• Task instructions
Would you print the material exactly, starting at its first line and ending at the line holding "S.camera = cam"?
# Start of Given material
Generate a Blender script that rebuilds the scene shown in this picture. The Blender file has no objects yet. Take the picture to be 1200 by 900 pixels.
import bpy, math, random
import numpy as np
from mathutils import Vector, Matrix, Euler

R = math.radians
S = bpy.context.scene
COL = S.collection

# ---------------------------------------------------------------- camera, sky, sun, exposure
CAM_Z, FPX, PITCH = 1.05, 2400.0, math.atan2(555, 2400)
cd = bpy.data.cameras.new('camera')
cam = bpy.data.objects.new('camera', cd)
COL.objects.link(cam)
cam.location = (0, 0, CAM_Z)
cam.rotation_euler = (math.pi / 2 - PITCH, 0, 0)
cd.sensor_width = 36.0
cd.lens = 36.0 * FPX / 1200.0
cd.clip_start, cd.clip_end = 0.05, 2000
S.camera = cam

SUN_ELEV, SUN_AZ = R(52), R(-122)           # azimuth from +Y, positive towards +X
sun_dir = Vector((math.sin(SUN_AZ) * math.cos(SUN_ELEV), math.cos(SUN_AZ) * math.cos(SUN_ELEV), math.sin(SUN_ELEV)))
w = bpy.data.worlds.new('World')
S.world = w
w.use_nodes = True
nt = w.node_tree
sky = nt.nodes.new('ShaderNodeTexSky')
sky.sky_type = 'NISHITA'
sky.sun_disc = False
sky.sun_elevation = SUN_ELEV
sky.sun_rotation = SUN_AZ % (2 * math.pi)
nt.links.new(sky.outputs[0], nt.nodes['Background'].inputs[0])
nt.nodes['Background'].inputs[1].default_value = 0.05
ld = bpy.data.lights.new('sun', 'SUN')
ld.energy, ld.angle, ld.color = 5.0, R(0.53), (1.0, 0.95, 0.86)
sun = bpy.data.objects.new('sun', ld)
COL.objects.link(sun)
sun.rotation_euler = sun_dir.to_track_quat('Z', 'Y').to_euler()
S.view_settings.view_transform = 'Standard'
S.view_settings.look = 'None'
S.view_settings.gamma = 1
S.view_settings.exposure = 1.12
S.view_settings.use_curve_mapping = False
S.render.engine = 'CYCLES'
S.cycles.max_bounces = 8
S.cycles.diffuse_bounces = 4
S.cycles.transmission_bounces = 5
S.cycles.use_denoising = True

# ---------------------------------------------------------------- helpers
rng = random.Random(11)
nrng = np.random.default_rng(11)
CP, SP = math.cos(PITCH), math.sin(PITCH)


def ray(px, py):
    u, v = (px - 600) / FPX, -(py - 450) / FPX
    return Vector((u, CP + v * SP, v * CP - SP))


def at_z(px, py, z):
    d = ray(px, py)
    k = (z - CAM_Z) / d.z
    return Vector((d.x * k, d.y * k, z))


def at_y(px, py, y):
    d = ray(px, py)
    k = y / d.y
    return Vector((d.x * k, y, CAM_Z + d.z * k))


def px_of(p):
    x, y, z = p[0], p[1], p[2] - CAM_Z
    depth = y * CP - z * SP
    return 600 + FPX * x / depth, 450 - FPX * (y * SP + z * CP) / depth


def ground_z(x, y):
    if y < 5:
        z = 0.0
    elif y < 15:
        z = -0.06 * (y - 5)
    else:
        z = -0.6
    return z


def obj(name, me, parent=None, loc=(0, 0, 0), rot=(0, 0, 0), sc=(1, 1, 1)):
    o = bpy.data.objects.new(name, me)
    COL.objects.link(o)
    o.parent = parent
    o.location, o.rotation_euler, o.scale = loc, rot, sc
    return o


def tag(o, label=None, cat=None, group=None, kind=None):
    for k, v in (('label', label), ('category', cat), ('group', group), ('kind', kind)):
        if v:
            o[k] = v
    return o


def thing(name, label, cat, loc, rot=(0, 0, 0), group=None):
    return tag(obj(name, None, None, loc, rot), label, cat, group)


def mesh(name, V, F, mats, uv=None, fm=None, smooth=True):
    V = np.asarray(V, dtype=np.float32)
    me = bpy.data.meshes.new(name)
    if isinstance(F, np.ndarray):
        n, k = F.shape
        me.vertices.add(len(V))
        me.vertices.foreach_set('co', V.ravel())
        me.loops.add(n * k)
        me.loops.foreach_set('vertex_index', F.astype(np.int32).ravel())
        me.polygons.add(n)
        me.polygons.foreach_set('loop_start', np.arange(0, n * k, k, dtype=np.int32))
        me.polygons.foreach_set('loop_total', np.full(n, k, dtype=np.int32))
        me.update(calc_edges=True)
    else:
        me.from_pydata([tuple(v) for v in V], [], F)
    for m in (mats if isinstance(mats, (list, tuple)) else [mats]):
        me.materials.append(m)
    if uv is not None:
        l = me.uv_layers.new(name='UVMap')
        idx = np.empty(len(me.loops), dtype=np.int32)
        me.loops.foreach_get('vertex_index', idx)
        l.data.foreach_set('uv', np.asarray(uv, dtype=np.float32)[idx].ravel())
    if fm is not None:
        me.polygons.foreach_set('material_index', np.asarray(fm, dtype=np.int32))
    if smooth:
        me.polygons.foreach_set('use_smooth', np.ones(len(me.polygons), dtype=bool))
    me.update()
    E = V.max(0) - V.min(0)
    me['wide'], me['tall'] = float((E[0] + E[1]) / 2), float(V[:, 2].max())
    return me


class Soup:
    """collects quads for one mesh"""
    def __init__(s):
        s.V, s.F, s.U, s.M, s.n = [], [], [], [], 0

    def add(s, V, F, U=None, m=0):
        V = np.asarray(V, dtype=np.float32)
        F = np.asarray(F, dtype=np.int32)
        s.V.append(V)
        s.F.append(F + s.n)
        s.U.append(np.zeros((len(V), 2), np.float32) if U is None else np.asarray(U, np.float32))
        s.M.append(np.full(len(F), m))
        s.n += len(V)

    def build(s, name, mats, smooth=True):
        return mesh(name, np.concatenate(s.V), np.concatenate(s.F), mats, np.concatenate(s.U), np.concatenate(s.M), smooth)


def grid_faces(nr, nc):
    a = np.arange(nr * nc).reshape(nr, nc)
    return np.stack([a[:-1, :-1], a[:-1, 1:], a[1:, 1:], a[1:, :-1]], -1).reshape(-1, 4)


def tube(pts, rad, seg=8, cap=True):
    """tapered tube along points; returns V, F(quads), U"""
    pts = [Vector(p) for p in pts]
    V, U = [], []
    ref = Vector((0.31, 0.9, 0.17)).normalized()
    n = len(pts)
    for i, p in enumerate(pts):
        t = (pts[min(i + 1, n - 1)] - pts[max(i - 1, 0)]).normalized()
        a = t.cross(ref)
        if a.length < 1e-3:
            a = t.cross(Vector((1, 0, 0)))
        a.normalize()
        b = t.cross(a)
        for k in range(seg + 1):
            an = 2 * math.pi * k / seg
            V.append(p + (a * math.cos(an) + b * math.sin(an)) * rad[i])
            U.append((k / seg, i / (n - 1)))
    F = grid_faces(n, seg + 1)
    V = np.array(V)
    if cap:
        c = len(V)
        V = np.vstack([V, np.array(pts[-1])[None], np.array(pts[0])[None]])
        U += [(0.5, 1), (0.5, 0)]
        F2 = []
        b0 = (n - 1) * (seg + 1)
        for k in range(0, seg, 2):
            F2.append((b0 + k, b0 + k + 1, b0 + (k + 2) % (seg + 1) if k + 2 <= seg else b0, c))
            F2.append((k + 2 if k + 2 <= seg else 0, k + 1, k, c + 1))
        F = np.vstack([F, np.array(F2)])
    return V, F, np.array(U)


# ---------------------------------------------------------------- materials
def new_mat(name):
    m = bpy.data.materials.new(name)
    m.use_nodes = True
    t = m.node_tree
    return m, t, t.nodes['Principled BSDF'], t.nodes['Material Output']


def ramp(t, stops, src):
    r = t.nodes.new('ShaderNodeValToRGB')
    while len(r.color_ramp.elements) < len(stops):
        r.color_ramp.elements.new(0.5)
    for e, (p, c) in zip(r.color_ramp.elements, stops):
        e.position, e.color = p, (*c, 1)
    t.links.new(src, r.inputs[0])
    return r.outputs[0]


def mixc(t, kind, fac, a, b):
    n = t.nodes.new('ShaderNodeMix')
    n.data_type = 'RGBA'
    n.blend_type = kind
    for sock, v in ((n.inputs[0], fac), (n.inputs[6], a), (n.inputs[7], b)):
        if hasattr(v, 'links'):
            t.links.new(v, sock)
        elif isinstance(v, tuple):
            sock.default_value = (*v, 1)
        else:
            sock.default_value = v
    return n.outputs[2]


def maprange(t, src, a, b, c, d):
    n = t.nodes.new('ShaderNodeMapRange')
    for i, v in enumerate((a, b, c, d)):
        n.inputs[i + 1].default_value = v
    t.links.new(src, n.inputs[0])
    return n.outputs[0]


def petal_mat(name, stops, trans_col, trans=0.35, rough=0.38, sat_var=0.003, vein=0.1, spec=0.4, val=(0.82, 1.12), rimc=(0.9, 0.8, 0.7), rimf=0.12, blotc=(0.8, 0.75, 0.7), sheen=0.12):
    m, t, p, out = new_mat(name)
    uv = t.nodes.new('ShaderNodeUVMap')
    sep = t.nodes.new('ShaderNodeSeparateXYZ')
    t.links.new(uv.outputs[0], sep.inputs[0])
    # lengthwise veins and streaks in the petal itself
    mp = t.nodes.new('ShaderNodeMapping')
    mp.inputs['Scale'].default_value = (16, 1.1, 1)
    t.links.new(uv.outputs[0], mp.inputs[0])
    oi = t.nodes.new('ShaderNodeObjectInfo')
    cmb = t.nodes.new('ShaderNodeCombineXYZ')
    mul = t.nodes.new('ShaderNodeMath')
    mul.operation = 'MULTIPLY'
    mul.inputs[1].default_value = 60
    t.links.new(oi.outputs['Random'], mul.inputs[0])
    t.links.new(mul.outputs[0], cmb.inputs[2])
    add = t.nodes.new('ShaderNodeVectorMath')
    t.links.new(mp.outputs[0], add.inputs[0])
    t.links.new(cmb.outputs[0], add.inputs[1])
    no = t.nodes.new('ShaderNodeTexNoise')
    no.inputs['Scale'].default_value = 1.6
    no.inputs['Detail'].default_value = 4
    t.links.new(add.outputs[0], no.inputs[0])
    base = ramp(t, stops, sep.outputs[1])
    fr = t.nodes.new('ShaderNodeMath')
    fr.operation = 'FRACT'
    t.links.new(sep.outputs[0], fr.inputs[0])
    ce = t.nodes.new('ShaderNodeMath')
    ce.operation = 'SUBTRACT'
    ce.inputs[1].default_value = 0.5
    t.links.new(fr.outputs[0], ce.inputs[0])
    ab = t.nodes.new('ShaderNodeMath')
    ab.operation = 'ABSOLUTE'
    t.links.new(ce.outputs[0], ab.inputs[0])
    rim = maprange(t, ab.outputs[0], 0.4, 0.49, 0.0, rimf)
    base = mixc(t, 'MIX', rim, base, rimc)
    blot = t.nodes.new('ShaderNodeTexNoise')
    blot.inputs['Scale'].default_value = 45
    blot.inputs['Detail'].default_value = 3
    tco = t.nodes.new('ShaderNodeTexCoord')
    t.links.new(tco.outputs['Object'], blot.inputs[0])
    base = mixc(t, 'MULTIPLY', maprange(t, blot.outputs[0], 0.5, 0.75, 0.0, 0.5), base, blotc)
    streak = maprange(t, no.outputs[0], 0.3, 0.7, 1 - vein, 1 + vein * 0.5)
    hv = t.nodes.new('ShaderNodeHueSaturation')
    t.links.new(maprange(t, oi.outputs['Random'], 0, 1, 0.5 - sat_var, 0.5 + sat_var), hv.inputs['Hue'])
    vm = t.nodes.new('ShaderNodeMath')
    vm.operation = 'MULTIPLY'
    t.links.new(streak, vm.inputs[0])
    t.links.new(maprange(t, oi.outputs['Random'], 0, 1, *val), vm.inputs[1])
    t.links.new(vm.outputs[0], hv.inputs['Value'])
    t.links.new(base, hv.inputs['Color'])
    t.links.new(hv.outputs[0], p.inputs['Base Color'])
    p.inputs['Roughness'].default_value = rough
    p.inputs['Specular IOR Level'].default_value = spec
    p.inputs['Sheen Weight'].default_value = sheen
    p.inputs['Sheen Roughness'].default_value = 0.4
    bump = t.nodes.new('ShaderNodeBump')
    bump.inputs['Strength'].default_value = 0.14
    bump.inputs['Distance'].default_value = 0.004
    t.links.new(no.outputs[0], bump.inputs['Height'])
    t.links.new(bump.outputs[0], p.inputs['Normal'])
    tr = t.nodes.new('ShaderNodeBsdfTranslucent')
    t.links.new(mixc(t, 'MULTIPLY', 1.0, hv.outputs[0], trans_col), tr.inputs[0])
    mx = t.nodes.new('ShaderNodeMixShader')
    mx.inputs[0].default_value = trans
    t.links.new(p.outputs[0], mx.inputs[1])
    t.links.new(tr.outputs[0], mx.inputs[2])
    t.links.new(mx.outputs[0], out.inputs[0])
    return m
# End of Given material
• Answer to the problem
Generate a Blender script that rebuilds the scene shown in this picture. The Blender file has no objects yet. Take the picture to be 1200 by 900 pixels.
import bpy, math, random
import numpy as np
from mathutils import Vector, Matrix, Euler

R = math.radians
S = bpy.context.scene
COL = S.collection

# ---------------------------------------------------------------- camera, sky, sun, exposure
CAM_Z, FPX, PITCH = 1.05, 2400.0, math.atan2(555, 2400)
cd = bpy.data.cameras.new('camera')
cam = bpy.data.objects.new('camera', cd)
COL.objects.link(cam)
cam.location = (0, 0, CAM_Z)
cam.rotation_euler = (math.pi / 2 - PITCH, 0, 0)
cd.sensor_width = 36.0
cd.lens = 36.0 * FPX / 1200.0
cd.clip_start, cd.clip_end = 0.05, 2000
S.camera = cam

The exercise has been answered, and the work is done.